The case also illustrates the social dimensions of poltergeist activity in early twentieth-century England. The family’s desperate desire for privacy, the neighbours’ whispered speculation, the clergy’s well-meaning but ineffective intervention, the press’s cautious reporting—all of these reflect a society that was caught between the rationalism of the modern age and an older, deeper awareness that the world contained forces beyond the reach of reason. The residents of Haywards Heath in 1923 were people who read newspapers, rode the train to London, and kept abreast of scientific progress. They did not expect the supernatural to intrude into their well-ordered lives, and when it did, they had no framework within which to understand it.

The interwar period was, in fact, a particularly active time for poltergeist research. The Society for Psychical Research, founded in 1882, had spent decades accumulating case studies and developing methodologies for investigating such phenomena. Researchers like Harry Price were beginning to bring a more rigorous, quasi-scientific approach to the field, and cases like the one at Haywards Heath contributed to a growing body of evidence that demanded explanation—whether supernatural, psychological, or some combination of the two.

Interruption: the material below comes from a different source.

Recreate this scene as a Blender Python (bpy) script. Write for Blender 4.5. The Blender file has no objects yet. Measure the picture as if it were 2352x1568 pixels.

Today, the villa in Haywards Heath still stands, absorbed into the fabric of a town that has continued to grow and modernize. Nothing about it suggests its brief season of notoriety. The current occupants, if they are aware of the house’s history at all, have reported nothing unusual. Whatever force animated those rooms in the spring and summer of 1923 departed as mysteriously as it arrived, leaving behind nothing but a few yellowed newspaper clippings, the fading memories of a family that wanted only to be left in peace, and yet another entry in the long, strange catalogue of things that science cannot quite explain.